Don’t think God needs you in the ministry. The truth is you need Him more than He needs you. His work can continue without your help. So be thankful to God if He is using you in the building up of His church. To be a minister is a great privilege from the Lord. Think about this: you are serving the Maker of heaven and earth.
With God’s help, in 2001 I graduated from The Center for Biblical Studies Institute and Seminary in the Philippines. That same year I received a call to pastor the congregation, where I previously did my internship. The year 2021 therefore marks my 20th year in the ministry. Throughout my life as a pastor, I have collected reflections that I would like to share with my fellow ministers and with those who desire to be pastors someday. Here are twenty of those reflections:
1. Pastoring is a calling from God. Having a degree from a seminary is not a guarantee that you have this ministerial calling. Some graduate from the seminary but are not in the ministry, or do not stay long in the ministry, because they do not have the pastoral calling.
2. The God who has called you to the ministry will also provide for you. He will prepare you for the ministry. He will give you a congregation to serve and will sustain you throughout your life in the ministry.
3. Don’t accept a call to pastor a congregation unless you are really convinced the Lord is calling you to serve that church. Why? Because when problems arise from that church, your strong conviction of God’s calling will encourage you to continue serving your congregation amid difficulties. You can say, “Lord, You have called me to serve You in this church and I know You will sustain me.”
4. God resists the proud in the ministry. Thus, expect God to humble you. Sometimes He humbles His servants through infirmity. All accomplished pastors I know have a form of affliction that keeps them humble before God. At the end of the day, God will use the ministry to sanctify you. God’s main goal in your life is to conform you to the image of His Son Jesus Christ.
5. Your wife can be a great help to you in the ministry. If you are a pastor and not yet married and desire to get married, look prayerfully for a godly woman who will serve with you, not hinder you. If you were already married when you became a minister, help your wife understand the nature of the ministry and thank God for giving you a help mate.
6. Your family is your priority over your ministry. As Paul indicates in 1 Timothy 3:4–5, “He must manage his own household well, with all dignity keeping his children submissive, for if someone does not know how to manage his own household, how will he care for God’s church?” If you neglect your family, your congregation will suffer eventually.
7. Despite your busy schedule in the ministry, don’t forget to spend quality time with your wife. Yes, you can see each other every day but still have a sense of missing each other. That’s because you do not really spend quality time with her. Take her out. Do things together you both enjoy. Encourage and compliment her. Pray with her. Love her, as Christ loves the church.
8. Equally important is to spend quality time with your children. Pray and play with them. Sadly, sometimes pastor’s children grow to resent the church and the ministry because their father simply was not there for them.

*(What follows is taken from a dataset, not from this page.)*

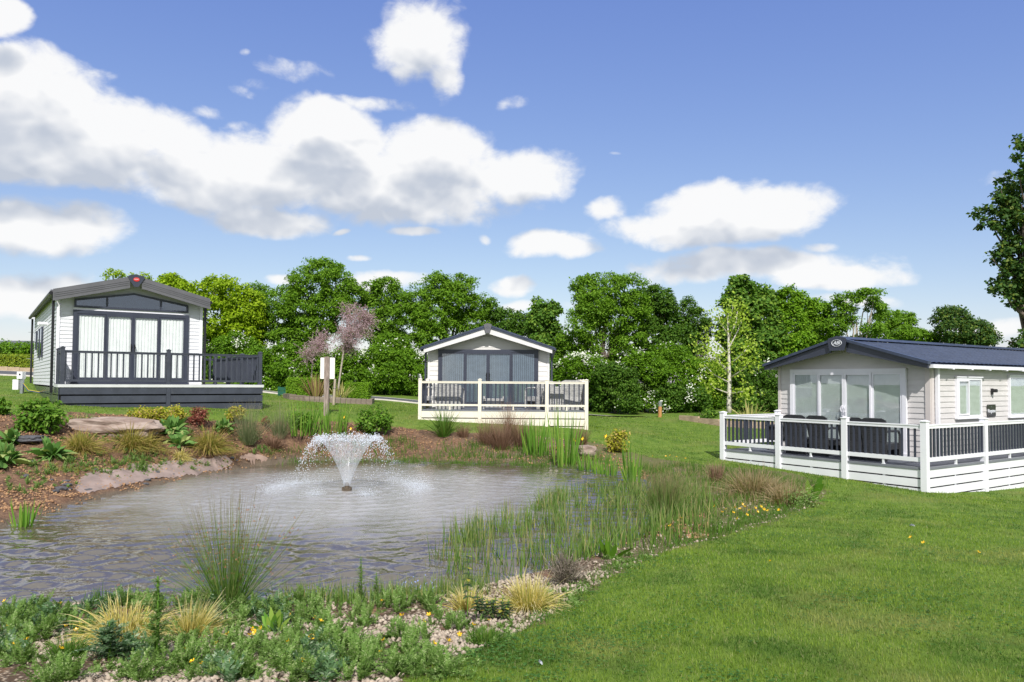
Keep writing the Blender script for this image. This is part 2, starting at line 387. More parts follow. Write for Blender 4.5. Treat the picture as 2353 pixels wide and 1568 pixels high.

I remember one pastor’s kid telling me how he would never want to become a pastor. I asked him why. He said, “When a member of our congregation needed my dad, he was there right away. But when I needed my dad, he barely had time to even listen to me.”
9. God has called you primarily to preach His Word and pray. Therefore, learn to delegate your other responsibilities to others, so that you can devote yourself to prayer and to the ministry of the word (Acts 6:2–4). Don’t think that you have to do everything. The truth is you can’t!